Of course, the Oilers talked to the St. Louis Blues about Kevin Shattenkirk, but they knew he wouldn't re-sign in Edmonton after his deal expires in a year. The Subban talks with Montreal never got to a point where it made sense for Edmonton.

"There are almost no defensemen out there for a trade," an Eastern Conference exec said, explaining why the Oilers' deal for Larsson makes sense on some level.

And it's not like the Devils wanted to move Larsson.

"I definitely wasn't looking to trade Adam Larsson," Shero said over the phone Wednesday night. "But I may never get a chance again to get Taylor Hall."

Interestingly, when Shero and Chiarelli took over their respective clubs a year ago, they actually chatted and in some ways planted the seed for this type of deal. They recognized early on that the Devils needed forwards and the Oilers needed defensemen, and that one day they might help each other out.

But they needed time to get to know their teams first.

Shero and Chiarelli didn't really get going on this deal until the past week after they both reconnected in Buffalo at the draft.

Shero, after being relayed the heat that his counterpart was taking in the wake of the trade in Edmonton, shed light on Larsson, a player whom most Oilers fans haven't watched play much: "I know one thing, if you look, Adam Larsson and Andy Greene had the toughest quality of competition in the entire league this year. And the worst zone starts. They were matched up against the best players every night. ...

"Adam is a heavy player, he's hard down low. He's an unbelievable pro at his age. He's an easy guy to coach and play with. Maybe people don't know him, but he's a good guy to build a defense around. We're going to have a hole there with him gone, for sure."

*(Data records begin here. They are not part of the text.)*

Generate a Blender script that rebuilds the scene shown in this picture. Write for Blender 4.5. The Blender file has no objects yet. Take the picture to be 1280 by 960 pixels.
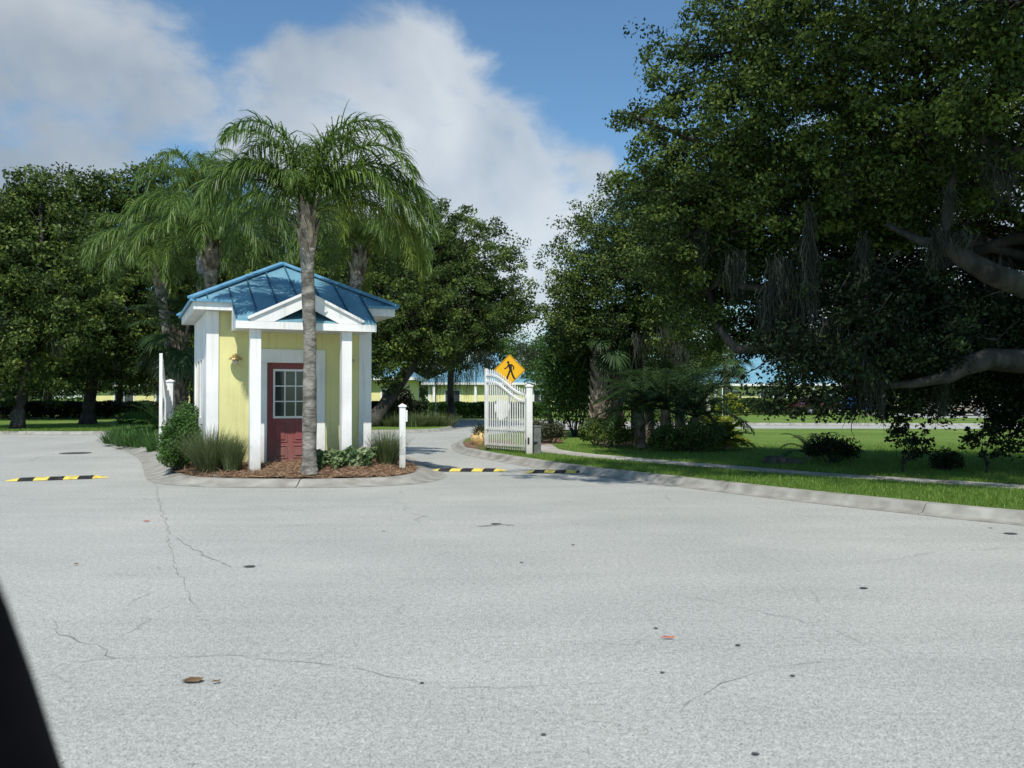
import bpy, math, random
import numpy as np
from mathutils import Vector, noise
rs = np.random.RandomState(11); random.seed(5)
R = math.radians; PI = math.pi
sc = bpy.context.scene
COL = sc.collection
F = 1108.0; HZ = 497.0; CH = 1.5
def G(px, py, z=0.0):
    Y = (CH - z)*F/(py-HZ); return ((px-640)/F*Y, Y)
def P(px, py, Y):
    return np.array([(px-640)/F*Y, Y, CH+(HZ-py)/F*Y])

# ------------------------------------------------------------------ objects
def empty(name, loc, rz=0):
    o = bpy.data.objects.new(name, None); o.location = loc; o.rotation_euler = (0, 0, rz)
    o.empty_display_size = .2; COL.objects.link(o); return o
def tag(o, label=None, cat=None, group=None, kind=None):
    if label: o['label'] = label
    if cat: o['category'] = cat
    if group: o['group'] = group
    if kind: o['kind'] = kind
    return o
def thing(name, label, cat, loc, rz=0, group=None): return tag(empty(name, loc, rz), label, cat, group)
def link(name, me, parent=None, loc=(0, 0, 0)):
    o = bpy.data.objects.new(name, me); COL.objects.link(o); o.location = loc
    if parent: o.parent = parent
    return o
def copy_tree(o, parent=None):
    c = o.copy(); COL.objects.link(c); c.parent = parent
    for ch in list(o.children): copy_tree(ch, c)
    return c
def quads_mesh(name, V, mat, tint=None, smooth=False):
    """V: (N,4,3) quads"""
    n = len(V); me = bpy.data.meshes.new(name)
    me.vertices.add(n*4); me.vertices.foreach_set('co', np.ascontiguousarray(V, dtype=np.float32).ravel())
    me.loops.add(n*4); me.loops.foreach_set('vertex_index', np.arange(n*4, dtype=np.int32))
    me.polygons.add(n); me.polygons.foreach_set('loop_start', np.arange(0, n*4, 4, dtype=np.int32))
    me.polygons.foreach_set('loop_total', np.full(n, 4, dtype=np.int32))
    if tint is not None:
        a = me.attributes.new('tint', 'FLOAT', 'POINT'); a.data.foreach_set('value', np.repeat(tint, 4).astype(np.float32))
    me.materials.append(mat); me.update(calc_edges=True); return me
class MB:
    def __init__(s): s.v = []; s.f = []
    def add(s, vs, fs):
        b = len(s.v); s.v += np.asarray(vs, dtype=float).tolist(); s.f += [tuple([b+i for i in f]) for f in fs]
    def box(s, x0, x1, y0, y1, z0, z1):
        s.add([(x0,y0,z0),(x1,y0,z0),(x1,y1,z0),(x0,y1,z0),(x0,y0,z1),(x1,y0,z1),(x1,y1,z1),(x0,y1,z1)],
              [(3,2,1,0),(4,5,6,7),(0,1,5,4),(1,2,6,5),(2,3,7,6),(3,0,4,7)])
    def prism(s, pts, d):
        """closed polygon pts (3D) extruded by vector d"""
        n = len(pts); a = [np.array(p, float) for p in pts]; b = [p+np.array(d, float) for p in a]
        s.add(a+b, [tuple(range(n))[::-1], tuple(range(n, 2*n))]+[(i, (i+1) % n, n+(i+1) % n, n+i) for i in range(n)])
    def bar(s, a, b, w, h, up=(0, 0, 1)):
        a = np.array(a, float); b = np.array(b, float); d = b-a; d /= np.linalg.norm(d)
        x = np.cross(d, up); x /= np.linalg.norm(x); u = np.cross(x, d)
        q = [a+x*w/2*i+u*h/2*j for i, j in ((-1,-1),(1,-1),(1,1),(-1,1))]
        s.prism(q, b-a)
    def tube(s, pts, rad, n=8, cap=True):
        pts = np.asarray(pts, dtype=float); m = len(pts); ref = np.array([0.13, 0.31, .94])
        T = np.empty_like(pts); T[1:-1] = pts[2:]-pts[:-2]; T[0] = pts[1]-pts[0]; T[-1] = pts[-1]-pts[-2]
        T /= np.linalg.norm(T, axis=1)[:, None]+1e-9
        X = np.cross(T, ref); bad = np.linalg.norm(X, axis=1) < .25
        if bad.any(): X[bad] = np.cross(T[bad], np.array([1., 0, 0]))
        X /= np.linalg.norm(X, axis=1)[:, None]; Yv = np.cross(T, X)
        r = np.asarray(rad if hasattr(rad, '__len__') else [rad]*m, dtype=float)
        a = np.arange(n)*2*PI/n
        vs = pts[:, None]+r[:, None, None]*(X[:, None]*np.cos(a)[None, :, None]+Yv[:, None]*np.sin(a)[None, :, None])
        b0_ = len(s.v); s.v += vs.reshape(-1, 3).tolist()
        I = np.arange(m-1)[:, None]*n+b0_; K = np.arange(n)[None]; K2 = (K+1) % n
        s.f += np.stack([I+K, I+K2, I+n+K2, I+n+K], -1).reshape(-1, 4).tolist()
        if cap: s.f += [tuple(range(b0_, b0_+n))[::-1], tuple(range(b0_+(m-1)*n, b0_+m*n))]
    def lathe(s, c, prof, n=16):
        c = np.array(c, float); vs = []
        for r, z in prof:
            for k in range(n): a = 2*PI*k/n; vs.append(c+np.array([r*math.cos(a), r*math.sin(a), z]))
        m = len(prof)
        s.add(vs, [(i*n+k, i*n+(k+1) % n, (i+1)*n+(k+1) % n, (i+1)*n+k) for i in range(m-1) for k in range(n)]
              + [tuple(range(n))[::-1], tuple((m-1)*n+k for k in range(n))])
    def build(s, name, mat, parent=None, smooth=False, bevel=0, loc=(0, 0, 0)):
        me = bpy.data.meshes.new(name); me.from_pydata(s.v, [], s.f); me.materials.append(mat); me.update()
        if smooth: me.polygons.foreach_set('use_smooth', [True]*len(me.polygons))
        o = link(name, me, parent, loc)
        if bevel:
            b = o.modifiers.new('bevel', 'BEVEL'); b.width = bevel; b.segments = 2; b.limit_method = 'ANGLE'
        return o

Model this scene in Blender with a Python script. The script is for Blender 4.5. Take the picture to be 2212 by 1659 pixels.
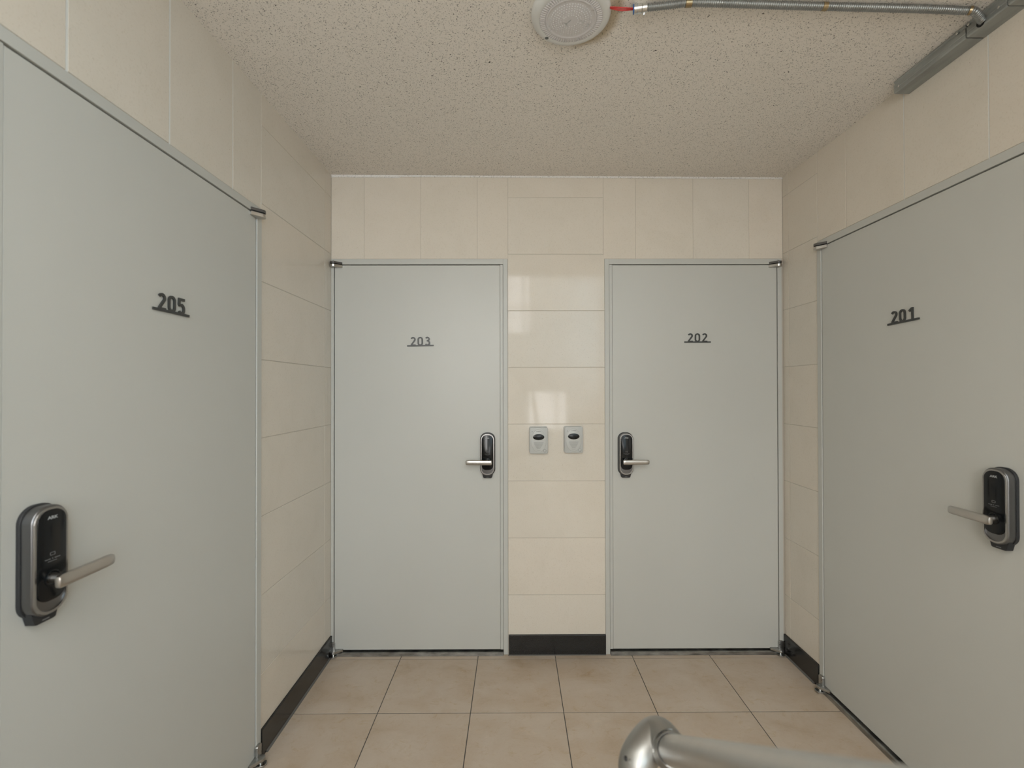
import bpy, bmesh, math, random
from mathutils import Vector, Matrix
random.seed(7)
for o in list(bpy.data.objects): bpy.data.objects.remove(o)
SC = bpy.context.scene
COL = SC.collection

# ------------------------------------------------------------------ room numbers (metres)
XL, XR, D = -0.9677, 1.4283, 2.4973        # left wall, right wall, back wall
CAMZ = 1.401
YW = -2.6                                   # stairwell window wall behind the camera
YC = 0.30                                   # where the hall ceiling ends
ZT = 3.90                                   # top of the stairwell
LEAF0, LEAF1, FTOP = 0.027, 2.0555, 2.088   # door leaf bottom, top, frame top

# ------------------------------------------------------------------ camera
cam_d = bpy.data.cameras.new('camera'); cam = bpy.data.objects.new('camera', cam_d); COL.objects.link(cam)
M = ((0.9999898, -0.0040871, -0.0019000), (0.0040999, 0.9999685, 0.0067999), (0.0018721, -0.0068077, 0.9999751))
right, fwd, up = Vector(M[0]), Vector(M[1]), Vector(M[2])
rot = Matrix((right, up, -fwd)).transposed()
cam.matrix_world = Matrix.Translation((0, 0, CAMZ)) @ rot.to_4x4()
cam_d.sensor_width = 36.0; cam_d.sensor_fit = 'HORIZONTAL'
cam_d.lens = 36.0 * 1019.05 / 2212
cam_d.shift_x = -(1114.92 - 1106) / 2212
cam_d.shift_y = (832.66 - 829.5) / 2212
cam_d.clip_start = 0.02
cam_d.dof.use_dof = True; cam_d.dof.focus_distance = 2.3; cam_d.dof.aperture_fstop = 3.2
SC.camera = cam

# ------------------------------------------------------------------ world, daylight, exposure
W = bpy.data.worlds.new('world'); SC.world = W; W.use_nodes = True
W.node_tree.nodes['Background'].inputs[0].default_value = (0.75, 0.85, 1.0, 1)
W.node_tree.nodes['Background'].inputs[1].default_value = 0.6
SC.view_settings.view_transform = 'Standard'; SC.view_settings.look = 'None'
SC.view_settings.gamma = 1.0; SC.view_settings.use_curve_mapping = False
SC.view_settings.exposure = 0.14
WIN_A = (-0.15, 0.30, 2.25, 3.72)           # x0,x1,z0,z1 of the upper window
WIN_FILL = (-0.93, -0.25, 0.98, 2.90)          # unseen landing opening, added to let in fill light
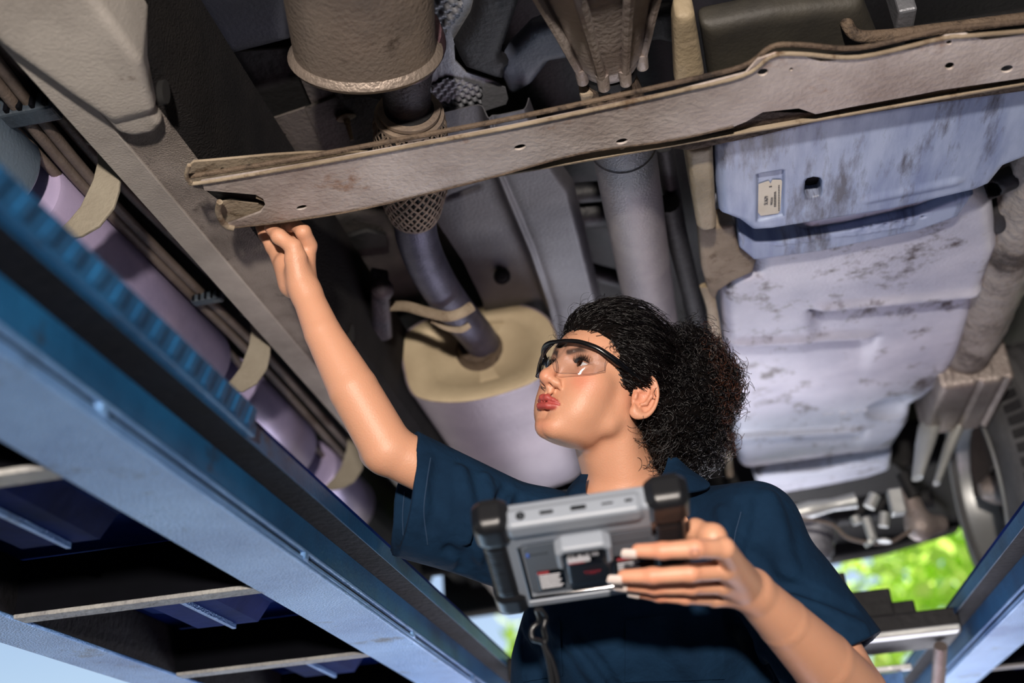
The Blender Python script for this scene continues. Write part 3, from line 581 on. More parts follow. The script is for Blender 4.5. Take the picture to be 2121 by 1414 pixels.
# strap
st_px = [(1532, 515), (1562, 540), (1700, 522), (1900, 480), (1985, 450), (2018, 404), (2004, 406), (1900, 446), (1750, 480), (1620, 500), (1562, 500), (1530, 482)]
sp = [Uxy(*q, 1.848) for q in st_px]
dots = [at(x, y, z=1.848) for x, y in [(1612, 498), (1640, 494), (1668, 491), (1700, 487), (1735, 480), (1760, 478), (1790, 474), (1808, 470), (1835, 466), (1858, 462), (1880, 456), (1912, 450)]]
def fstrap(p):
    d = extr(p, sp, 1.848, 1.90, .006)
    for q in dots: d = smax(d, -sph(p, q, .0042), .002)
    for i in range(0, 11): d = smin(d, rc(p, dots[i]+np.array([-.002, .012, .001]), dots[i]+np.array([.010, .016, .001]), .003), .003)
    return d
strap = T('tank_strap', sdfm('ts', fstrap, (.10, 1.35, 1.83), (.66, 1.95, 1.92), .0035), M['tank'], 'embossed steel strap around the tank', parent=tank)
# skid plate
sk_px = [(1484, 308), (1500, 285), (1700, 240), (2200, 160), (2220, 290), (2121, 334), (2085, 348), (2055, 385), (2020, 400), (1850, 440), (1600, 480), (1558, 483), (1530, 462), (1492, 448), (1486, 400)]
skp = [Uxy(*q, 1.826) for q in sk_px]
hc, rcn = at(1684, 384, z=1.832), [Uxy(1567, 355, 1.832), Uxy(1622, 345, 1.832), Uxy(1621, 441, 1.832), Uxy(1567, 454, 1.832)]
hpoly = [Uxy(x, y, 1.832) for x, y in [(1667, 370), (1672, 364), (1684, 361), (1697, 363), (1701, 370), (1701, 392), (1696, 401), (1682, 404), (1669, 403), (1665, 396)]]
ra, rb = at(1800, 408, z=1.83), at(1975, 372, z=1.83)
def fskid(p):
    d = extr(p, skp, 1.826, 1.90, .018)
    d = smax(d, -extr(p, hpoly, 1.80, 1.88, .002), .004)
    d = np.maximum(d, -extr(p, rcn, 1.80, 1.8315, .0015))
    d = smin(d, rc(p, (ra[0], ra[1], 1.834), (rb[0], rb[1], 1.834), .010), .010)
    return d
skid = T('skid_plate', sdfm('sk', fskid, (.08, 1.12, 1.80), (.78, 1.62, 1.93), .0036), M['tank'], 'smooth blue-grey tank shield with label recess and drain hole', parent=tank)
def on(px, py, z): return at(px, py, z=z)
T('hole_shadow', hplate('hsd', [(660, 0)]and [(1660, 372), (1672, 356), (1697, 356), (1707, 372), (1707, 396), (1694, 408), (1670, 408), (1660, 396)], 1.850, .002), M['hole'], parent=tank)
lab = T('printed_label', meshd('pl', [on(x, y, 1.8302) for x, y in [(1571, 381), (1592, 374), (1596, 380), (1600, 372), (1618, 372), (1620, 376), (1616, 436), (1612, 442), (1576, 447), (1570, 440)]], [tuple(range(10))]), M['paper'], 'cream printed label', parent=tank)
v, f = [], []
def quad(a, b, c, d, z=1.8295):
    k = len(v); v.extend([on(*q, z) for q in (a, b, c, d)]); f.append((k, k+1, k+2, k+3))
for k in range(10): quad((1603+0, 398+k*3.2), (1608, 397+k*3.2), (1608, 398.4+k*3.2), (1603, 399.4+k*3.2))
for k in range(16): quad((1612, 384+k*3.4), (1615, 383.5+k*3.4), (1615, 384.9+k*3.4), (1612, 385.6+k*3.4))
quad((1593, 386), (1599, 385), (1599, 387), (1593, 388))
T('label_print', meshd('lp', v, f), M['ink'], parent=tank)
def text(name, s, origin, xdir, ydir, size, m, parent, ext=.0001):
    cu = bpy.data.curves.new(name, 'FONT'); cu.body = s; cu.size = size; cu.extrude = ext
    o = bpy.data.objects.new('tmp', cu); COL.objects.link(o); dg = bpy.context.evaluated_depsgraph_get(); dg.update()
    me = bpy.data.meshes.new_from_object(o.evaluated_get(dg)); bpy.data.objects.remove(o); me.materials.clear()
    X = Vector(xdir).normalized(); Y = Vector(ydir); Y = (Y-X*Y.dot(X)).normalized(); Z = X.cross(Y)
    me.transform(Matrix([[X.x, Y.x, Z.x, origin[0]], [X.y, Y.y, Z.y, origin[1]], [X.z, Y.z, Z.z, origin[2]], [0, 0, 0, 1]]))
    return part(name, me, m, parent)
a = on(1590, 424, 1.8295); b = on(1592, 398, 1.8295); cc_ = on(1580, 424, 1.8295)
text('label_text', '5L1679', a, b-a, cc_-a, .0085, M['ink'], tank)
a = on(1600, 424, 1.8295); b = on(1602, 398, 1.8295); cc_ = on(1590, 424, 1.8295)
text('label_text', 'W3CLE18', a, b-a, cc_-a, .005, M['ink'], tank)
# ---- tank carrier brackets
T('carrier_bracket', sdfm('cb', lambda p: extr(p, [Uxy(*q, 1.83) for q in [(1422, 312), (1478, 305), (1486, 484), (1460, 486), (1444, 474), (1432, 400)]], 1.83, 1.95, .01), (.03, 1.17, 1.81), (.16, 1.55, 1.97), .0035), M['bracket'], 'yellowed tank carrier bracket below the crossmember')
T('carrier_bracket', wing('y', [(1396, 60), (1402, 36), (1440, 34), (1462, 165), (1400, 185)], 1.90, M['bracket'], .04, .01).data.copy(), M['bracket'], 'yellowed bracket above the crossmember')
bpy.data.objects.remove([o for o in truck.children if o.name.startswith('y')and len(o.name) < 6][0])
T('carrier_plate', sdfm('cp', lambda p: extr(p, [Uxy(*q, 1.86) for q in [(1446, 470), (1520, 470), (1530, 512), (1568, 540), (1560, 566), (1520, 584), (1490, 604), (1476, 640), (1454, 560)]], 1.86, 1.90, .008), (.04, 1.4, 1.84), (.26, 2.0, 1.92), .004), M['lip'], 'brown curved carrier plate')
T('carrier_strip', tubem('csp', smoothpath([on(1462, 590, 1.87), on(1475, 640, 1.862), on(1484, 720, 1.865), on(1496, 800, 1.86), on(1503, 900, 1.862), on(1512, 985, 1.865)]), [.012, .010, .014, .010, .009, .009], 10, squash=(.5, 1)), M['bracket'], 'narrow yellowed strip along the tank')
for px, py in ((1421, 350), (1458, 565)):
    c = at(px, py, z=1.86); T('rivet', lathem('rv', (c[0], c[1], 1.868), (c[0], c[1], 0), [(0, .007), (.012, .0065), (.014, .003)], 16), M['white_metal'])
# second grey tank end and pipes above the crossmember at top right
wing('tank_upper_shell', [(1452, 60), (1600, 30), (1790, 10), (1830, 110), (1600, 145), (1470, 175)], 1.97, M['olive_shell'], .05, .02, 'upper tank shell seen above the crossmember')
c = at(1645, 92, z=1.965); T('filler_cap', lathem('fc', tuple(c), (c[0], c[1], 0), [(0, .018), (.004, .017), (.006, .012), (.008, .004)], 24), M['bracket'])
T('breather_pipe', tubem('bp', smoothpath([on(1722, -20, 2.0), on(1745, 30, 1.98), on(1772, 72, 1.955), on(1830, 74, 1.95), on(1900, 66, 1.95), on(2140, 36, 1.95)]), .009, 14), M['brown'])
T('stay_post', boxm('sp', tuple(on(1862, 25, 1.96)-np.array([.0, .0, .0])), tuple(on(1862, 25, 1.96)+np.array([.026, .045, .08])), .004), M['shield_galv'])
T('cross_tube', tubem('ct', [on(1880, 80, 1.99), on(2180, 30, 1.99)], .018, 14), M['black'])
# hose clamp region right of the strap
T('hose_mount', sdfm('hm', lambda p: np.maximum(smin(rc(p, at(2045, 390, z=1.90), at(2100, 365, z=1.90), .020), sph(p, at(2070, 420, z=1.93), .055), .02), -sph(p, at(2060, 390, z=1.89), .012)), (.45, 1.3, 1.84), (.75, 1.8, 2.02), .006), M['rubber'])
# ---- running step with hooks on the left
for i, (pa, pb, m) in enumerate((((0, 100), (148, 395), 'step'), ((225, 430), (505, 785), 'step2'), ((575, 835), (680, 958), 'step2'), ((712, 1000), (760, 1080), 'step2'))):
    ya = at(*pa, z=1.85)[1]; yb = at(*pb, z=1.85)[1]; L = yb-ya
    if i == 0: ya -= .9; L += .9
    T('side_step', lathem('ss', (-.935, ya, 1.90), (-.935, ya+1, 1.90), [(-.004, .05), (-.003, .072), (0, .080), (.008, .085), (L-.008, .085), (L, .080), (L+.003, .07), (L+.004, .05)], 56), M[m], 'side step tube segment, '+('blue grey' if m == 'step' else 'mauve with soft sheen'))
hk = [(168, 258), (180, 296), (203, 303), (206, 335), (196, 375), (170, 430), (145, 460), (108, 494), (135, 496), (170, 488), (205, 468), (235, 430), (246, 395), (250, 345), (222, 300), (200, 262)]
Yh = at(215, 400, z=1.845)[1]
hp = [(at(*q, y=Yh)[0], at(*q, y=Yh)[2]) for q in hk]
hmesh = platem('hook', hp, [], .006, .0015, Matrix([[1, 0, 0, 0], [0, 0, -1, 0], [0, 1, 0, 0], [0, 0, 0, 1]]))
targets = [Yh]
for tx, ty in ((540, 740), (722, 950)):
    # slide along Y so that the hook's belly lands on the photographed one
    best = min(np.linspace(Yh, 4, 400), key=lambda yy: abs(proj((at(215, 400, y=Yh)[0], yy, at(215, 400, y=Yh)[2]))[1]-ty)); targets.append(best)
for yy in targets:
    o = T('step_hook', hmesh, M['hook'], 'curved beige dusty hook carrying the side step'); o.location = Vector(o.location)+Vector((0, yy, 0))
    o2 = T('hook_web', boxm('hw', (hp[0][0]-.01, yy, hp[0][1]), (hp[0][0]+.03, yy+.05, hp[0][1]+.15), .004), M['hook'])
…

But to get a talent such as Taylor Hall? Yeah, no question Shero had to pull the trigger.

"I texted [Devils forward] Adam Henrique and I said something like: 'I hope you're still friends with Taylor Hall, by the way,'" Shero said, chuckling. "And he replied back, 'I'm actually on the phone with him.'"

News travels fast.

And on this day, June 29, 2016, we got two blockbuster trades that we'll remember for a long time.